* begin Information shown *

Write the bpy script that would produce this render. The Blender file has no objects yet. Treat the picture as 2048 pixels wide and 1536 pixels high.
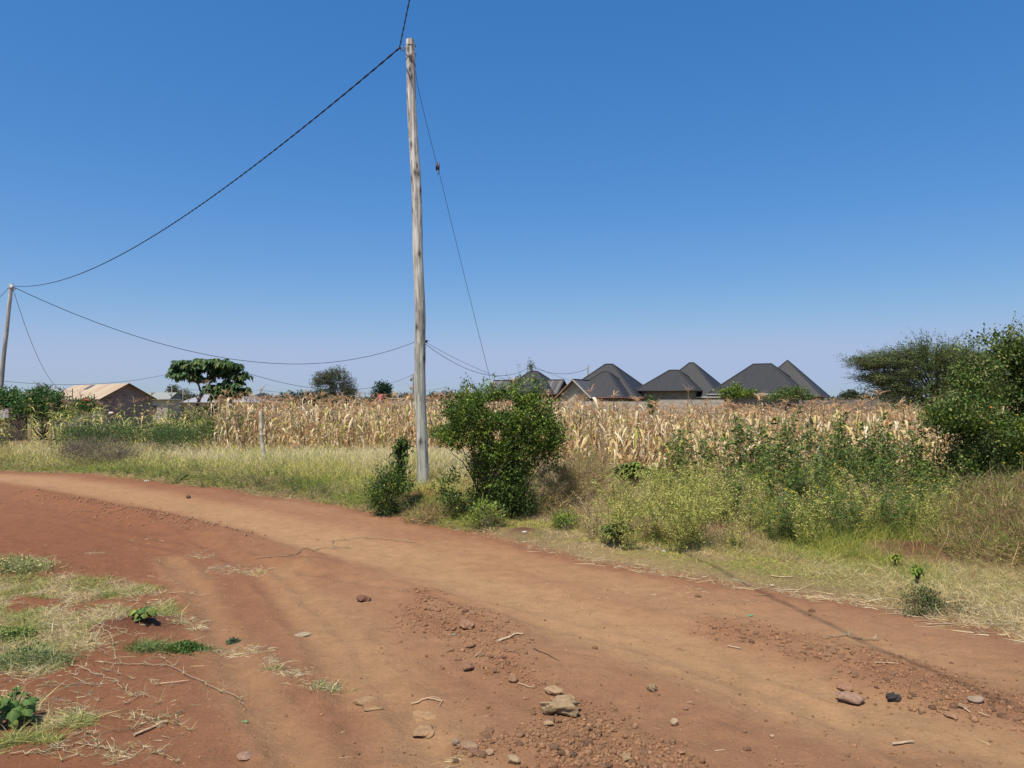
import bpy, math, random
import numpy as np

# ------------------------------------------------------------------ camera, sky, sun
SC = bpy.context.scene
COL = SC.collection
R = np.random.default_rng(7)
random.seed(7)
EYE = 1.6
F = 1500.0            # focal length in pixels of a 2048 wide frame
cam = bpy.data.cameras.new('camera')
cam.sensor_width = 36.0
cam.lens = 36.0 * F / 2048.0
cam.shift_y = 32.0 / 2048.0
cam.clip_start = 0.05
cam.clip_end = 6000
camo = bpy.data.objects.new('camera', cam)
COL.objects.link(camo)
camo.location = (0, 0, EYE)
camo.rotation_euler = (math.radians(90), 0, 0)
SC.camera = camo

SUN = np.array([-0.235, -0.40, 1.0])
SUN /= np.linalg.norm(SUN)
elev = math.asin(SUN[2])
azim = math.atan2(SUN[0], SUN[1])
world = bpy.data.worlds.new('World')
SC.world = world
world.use_nodes = True
wn = world.node_tree
for n in list(wn.nodes):
    wn.nodes.remove(n)
sky = wn.nodes.new('ShaderNodeTexSky')
sky.sky_type = 'NISHITA'
sky.sun_disc = False
sky.sun_elevation = elev
sky.sun_rotation = azim
sky.altitude = 0
sky.air_density = 1.0
sky.dust_density = 0.8
sky.ozone_density = 6.0
hsv = wn.nodes.new('ShaderNodeHueSaturation')
hsv.inputs['Saturation'].default_value = 1.25
bg = wn.nodes.new('ShaderNodeBackground')
bg.inputs['Strength'].default_value = 0.131
wo = wn.nodes.new('ShaderNodeOutputWorld')
# the lowest few degrees of a clear dusty-free sky stay blue: lift the lookup a little
wtc = wn.nodes.new('ShaderNodeTexCoord')
wad = wn.nodes.new('ShaderNodeVectorMath'); wad.operation = 'ADD'; wad.inputs[1].default_value = (0, 0, 0.018)
wno = wn.nodes.new('ShaderNodeVectorMath'); wno.operation = 'NORMALIZE'
wn.links.new(wtc.outputs['Generated'], wad.inputs[0]); wn.links.new(wad.outputs[0], wno.inputs[0]); wn.links.new(wno.outputs[0], sky.inputs[0])
wmu = wn.nodes.new('ShaderNodeVectorMath'); wmu.operation = 'MULTIPLY'; wmu.inputs[1].default_value = (1.0, 0.99, 1.03)
wn.links.new(sky.outputs[0], hsv.inputs['Color'])
wn.links.new(hsv.outputs[0], wmu.inputs[0])
# contrast of each channel, as a phone camera renders a clear sky
wse = wn.nodes.new('ShaderNodeSeparateColor'); wco = wn.nodes.new('ShaderNodeCombineColor')
wn.links.new(wmu.outputs[0], wse.inputs[0])
S0 = 0.145
for ch, gm, k0 in ((0, 1.00, 1.06), (1, 0.80, 0.775), (2, 0.66, 0.84)):
    pw = wn.nodes.new('ShaderNodeMath'); pw.operation = 'POWER'; pw.inputs[1].default_value = gm
    ml = wn.nodes.new('ShaderNodeMath'); ml.operation = 'MULTIPLY'; ml.inputs[1].default_value = k0 * S0 ** (gm - 1)
    wn.links.new(wse.outputs[ch], pw.inputs[0]); wn.links.new(pw.outputs[0], ml.inputs[0])
    sm = wn.nodes.new('ShaderNodeMath'); sm.operation = 'SMOOTH_MIN'
    sm.inputs[1].default_value = (0.400, 0.505, 0.735)[ch] / S0; sm.inputs[2].default_value = 0.10 / S0
    wn.links.new(ml.outputs[0], sm.inputs[0]); wn.links.new(sm.outputs[0], wco.inputs[ch])
wn.links.new(wco.outputs[0], bg.inputs[0])
wn.links.new(bg.outputs[0], wo.inputs[0])

sl = bpy.data.lights.new('sun', 'SUN')
sl.energy = 5.0
sl.angle = math.radians(0.53)
sl.color = (1.0, 0.92, 0.78)
so = bpy.data.objects.new('sun', sl)
COL.objects.link(so)
so.location = tuple(SUN * 60)
so.rotation_euler = (math.acos(SUN[2]), 0, math.atan2(SUN[1], SUN[0]) + math.pi / 2)
SC.view_settings.view_transform = 'Standard'
SC.view_settings.look = 'None'
SC.view_settings.exposure = 0.14
SC.view_settings.gamma = 1.0
SC.cycles.max_bounces = 6
SC.cycles.transparent_max_bounces = 8

# ------------------------------------------------------------------ helpers
def arr(*a):
    return np.array(a, dtype=np.float64)

def srgb(r, g, b):
    c = arr(r, g, b) / 255.0
    return np.where(c <= 0.04045, c / 12.92, ((c + 0.055) / 1.055) ** 2.4)

def hash2(ix, iy, seed):
    h = (ix.astype(np.int64) * 374761393 + iy.astype(np.int64) * 668265263 + seed * 1442695041) & 0xffffffff
    h = ((h ^ (h >> 13)) * 1274126177) & 0xffffffff
    h = h ^ (h >> 16)
    return (h & 0xffffff) / float(0xffffff)

def vnoise(x, y, seed=0):
    x = np.asarray(x, dtype=np.float64); y = np.asarray(y, dtype=np.float64)
    x, y = np.broadcast_arrays(x, y)
    ix = np.floor(x); iy = np.floor(y)
    fx = x - ix; fy = y - iy
    fx = fx * fx * (3 - 2 * fx); fy = fy * fy * (3 - 2 * fy)
    a = hash2(ix, iy, seed); b = hash2(ix + 1, iy, seed)
    c = hash2(ix, iy + 1, seed); d = hash2(ix + 1, iy + 1, seed)
    return (a * (1 - fx) + b * fx) * (1 - fy) + (c * (1 - fx) + d * fx) * fy

def fbm(x, y, seed=0, octv=4, lac=2.1, gain=0.5):
    s = 0; amp = 1; tot = 0
    x = np.asarray(x, dtype=np.float64); y = np.asarray(y, dtype=np.float64)
    for o in range(octv):
        s = s + amp * vnoise(x, y, seed + o * 17)
        tot += amp; amp *= gain
        x = x * lac + 5.3; y = y * lac + 1.7
    return s / tot

def sstep(a, b, x):
    t = np.clip((x - a) / (b - a), 0, 1)
    return t * t * (3 - 2 * t)

def at(px, py, d):
    return arr((px - 1024) / F * d, d, EYE + (800 - py) / F * d)

def seg_dist(x, y, pts):
    """distance to a polyline and the parameter along it"""
    best = np.full(np.shape(x), 1e9)
    for (x0, y0), (x1, y1) in zip(pts[:-1], pts[1:]):
        dx, dy = x1 - x0, y1 - y0
        t = np.clip(((x - x0) * dx + (y - y0) * dy) / (dx * dx + dy * dy), 0, 1)
        d = np.hypot(x - x0 - t * dx, y - y0 - t * dy)
        best = np.minimum(best, d)
    return best

# outlines measured on flat ground
def gp(px, py):
    d = EYE * F / (py - 800.0)
    return ((px - 1024) / F * d, d)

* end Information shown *

Quote every line word for word and keep the images out of the copy.

Write the bpy script that would produce this render. The Blender file has no objects yet. Treat the picture as 2048 pixels wide and 1536 pixels high.
import bpy, math, random
import numpy as np

# ------------------------------------------------------------------ camera, sky, sun
SC = bpy.context.scene
COL = SC.collection
R = np.random.default_rng(7)
random.seed(7)
EYE = 1.6
F = 1500.0            # focal length in pixels of a 2048 wide frame
cam = bpy.data.cameras.new('camera')
cam.sensor_width = 36.0
cam.lens = 36.0 * F / 2048.0
cam.shift_y = 32.0 / 2048.0
cam.clip_start = 0.05
cam.clip_end = 6000
camo = bpy.data.objects.new('camera', cam)
COL.objects.link(camo)
camo.location = (0, 0, EYE)
camo.rotation_euler = (math.radians(90), 0, 0)
SC.camera = camo

SUN = np.array([-0.235, -0.40, 1.0])
SUN /= np.linalg.norm(SUN)
elev = math.asin(SUN[2])
azim = math.atan2(SUN[0], SUN[1])
world = bpy.data.worlds.new('World')
SC.world = world
world.use_nodes = True
wn = world.node_tree
for n in list(wn.nodes):
    wn.nodes.remove(n)
sky = wn.nodes.new('ShaderNodeTexSky')
sky.sky_type = 'NISHITA'
sky.sun_disc = False
sky.sun_elevation = elev
sky.sun_rotation = azim
sky.altitude = 0
sky.air_density = 1.0
sky.dust_density = 0.8
sky.ozone_density = 6.0
hsv = wn.nodes.new('ShaderNodeHueSaturation')
hsv.inputs['Saturation'].default_value = 1.25
bg = wn.nodes.new('ShaderNodeBackground')
bg.inputs['Strength'].default_value = 0.131
wo = wn.nodes.new('ShaderNodeOutputWorld')
# the lowest few degrees of a clear dusty-free sky stay blue: lift the lookup a little
wtc = wn.nodes.new('ShaderNodeTexCoord')
wad = wn.nodes.new('ShaderNodeVectorMath'); wad.operation = 'ADD'; wad.inputs[1].default_value = (0, 0, 0.018)
wno = wn.nodes.new('ShaderNodeVectorMath'); wno.operation = 'NORMALIZE'
wn.links.new(wtc.outputs['Generated'], wad.inputs[0]); wn.links.new(wad.outputs[0], wno.inputs[0]); wn.links.new(wno.outputs[0], sky.inputs[0])
wmu = wn.nodes.new('ShaderNodeVectorMath'); wmu.operation = 'MULTIPLY'; wmu.inputs[1].default_value = (1.0, 0.99, 1.03)
wn.links.new(sky.outputs[0], hsv.inputs['Color'])
wn.links.new(hsv.outputs[0], wmu.inputs[0])
# contrast of each channel, as a phone camera renders a clear sky
wse = wn.nodes.new('ShaderNodeSeparateColor'); wco = wn.nodes.new('ShaderNodeCombineColor')
wn.links.new(wmu.outputs[0], wse.inputs[0])
S0 = 0.145
for ch, gm, k0 in ((0, 1.00, 1.06), (1, 0.80, 0.775), (2, 0.66, 0.84)):
    pw = wn.nodes.new('ShaderNodeMath'); pw.operation = 'POWER'; pw.inputs[1].default_value = gm
    ml = wn.nodes.new('ShaderNodeMath'); ml.operation = 'MULTIPLY'; ml.inputs[1].default_value = k0 * S0 ** (gm - 1)
    wn.links.new(wse.outputs[ch], pw.inputs[0]); wn.links.new(pw.outputs[0], ml.inputs[0])
    sm = wn.nodes.new('ShaderNodeMath'); sm.operation = 'SMOOTH_MIN'
    sm.inputs[1].default_value = (0.400, 0.505, 0.735)[ch] / S0; sm.inputs[2].default_value = 0.10 / S0
    wn.links.new(ml.outputs[0], sm.inputs[0]); wn.links.new(sm.outputs[0], wco.inputs[ch])
wn.links.new(wco.outputs[0], bg.inputs[0])
wn.links.new(bg.outputs[0], wo.inputs[0])

sl = bpy.data.lights.new('sun', 'SUN')
sl.energy = 5.0
sl.angle = math.radians(0.53)
sl.color = (1.0, 0.92, 0.78)
so = bpy.data.objects.new('sun', sl)
COL.objects.link(so)
so.location = tuple(SUN * 60)
so.rotation_euler = (math.acos(SUN[2]), 0, math.atan2(SUN[1], SUN[0]) + math.pi / 2)
SC.view_settings.view_transform = 'Standard'
SC.view_settings.look = 'None'
SC.view_settings.exposure = 0.14
SC.view_settings.gamma = 1.0
SC.cycles.max_bounces = 6
SC.cycles.transparent_max_bounces = 8

# ------------------------------------------------------------------ helpers
def arr(*a):
    return np.array(a, dtype=np.float64)

def srgb(r, g, b):
    c = arr(r, g, b) / 255.0
    return np.where(c <= 0.04045, c / 12.92, ((c + 0.055) / 1.055) ** 2.4)

def hash2(ix, iy, seed):
    h = (ix.astype(np.int64) * 374761393 + iy.astype(np.int64) * 668265263 + seed * 1442695041) & 0xffffffff
    h = ((h ^ (h >> 13)) * 1274126177) & 0xffffffff
    h = h ^ (h >> 16)
    return (h & 0xffffff) / float(0xffffff)

def vnoise(x, y, seed=0):
    x = np.asarray(x, dtype=np.float64); y = np.asarray(y, dtype=np.float64)
    x, y = np.broadcast_arrays(x, y)
    ix = np.floor(x); iy = np.floor(y)
    fx = x - ix; fy = y - iy
    fx = fx * fx * (3 - 2 * fx); fy = fy * fy * (3 - 2 * fy)
    a = hash2(ix, iy, seed); b = hash2(ix + 1, iy, seed)
    c = hash2(ix, iy + 1, seed); d = hash2(ix + 1, iy + 1, seed)
    return (a * (1 - fx) + b * fx) * (1 - fy) + (c * (1 - fx) + d * fx) * fy

def fbm(x, y, seed=0, octv=4, lac=2.1, gain=0.5):
    s = 0; amp = 1; tot = 0
    x = np.asarray(x, dtype=np.float64); y = np.asarray(y, dtype=np.float64)
    for o in range(octv):
        s = s + amp * vnoise(x, y, seed + o * 17)
        tot += amp; amp *= gain
        x = x * lac + 5.3; y = y * lac + 1.7
    return s / tot

def sstep(a, b, x):
    t = np.clip((x - a) / (b - a), 0, 1)
    return t * t * (3 - 2 * t)

def at(px, py, d):
    return arr((px - 1024) / F * d, d, EYE + (800 - py) / F * d)

def seg_dist(x, y, pts):
    """distance to a polyline and the parameter along it"""
    best = np.full(np.shape(x), 1e9)
    for (x0, y0), (x1, y1) in zip(pts[:-1], pts[1:]):
        dx, dy = x1 - x0, y1 - y0
        t = np.clip(((x - x0) * dx + (y - y0) * dy) / (dx * dx + dy * dy), 0, 1)
        d = np.hypot(x - x0 - t * dx, y - y0 - t * dy)
        best = np.minimum(best, d)
    return best

# outlines measured on flat ground
def gp(px, py):
    d = EYE * F / (py - 800.0)
    return ((px - 1024) / F * d, d)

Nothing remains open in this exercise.